We can use the Pythagorean theorem to find \(z\) at this time as follows,

\[{z^2} = {395^2} + {150^2} = 178525\hspace{0.5in} \Rightarrow \hspace{0.5in}z = \sqrt {178525} = 422.5222\]

Now, to answer this question we will need to determine \(z'\) given that \(x' = - 35\) and \(y' = 50\). Do you agree with the signs on the two given rates? Remember that a rate is negative if the quantity is decreasing and positive if the quantity is increasing.

We can again use the Pythagorean theorem here.
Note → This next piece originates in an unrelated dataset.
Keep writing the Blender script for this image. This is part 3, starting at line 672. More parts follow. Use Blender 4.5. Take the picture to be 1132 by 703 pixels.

First, write it down and the remember that \(x\), \(y\), and \(z\) are all changing with time and so differentiate the equation using Implicit Differentiation.

\[{z^2} = {x^2} + {y^2}\hspace{0.5in} \Rightarrow \hspace{0.5in}2zz' = 2xx' + 2yy'\]

Finally, all we need to do is cancel a two from everything, plug in for the known quantities and solve for \(z'\).

\[z'\left( {422.5222} \right) = \left( {395} \right)\left( { - 35} \right) + \left( {150} \right)\left( {50} \right)\hspace{0.25in} \Rightarrow \hspace{0.5in}z' = \frac{{ - 6325}}{{422.5222}} = - 14.9696\]

So, after three hours the distance between them is decreasing at a rate of 14.9696 mph.

So, in this section we covered three “standard” problems using the idea that the derivative of a function gives the rate of change of the function. As mentioned earlier, this chapter will be focusing more on other applications than the idea of rate of change, however, we can’t forget this application as it is a very important one.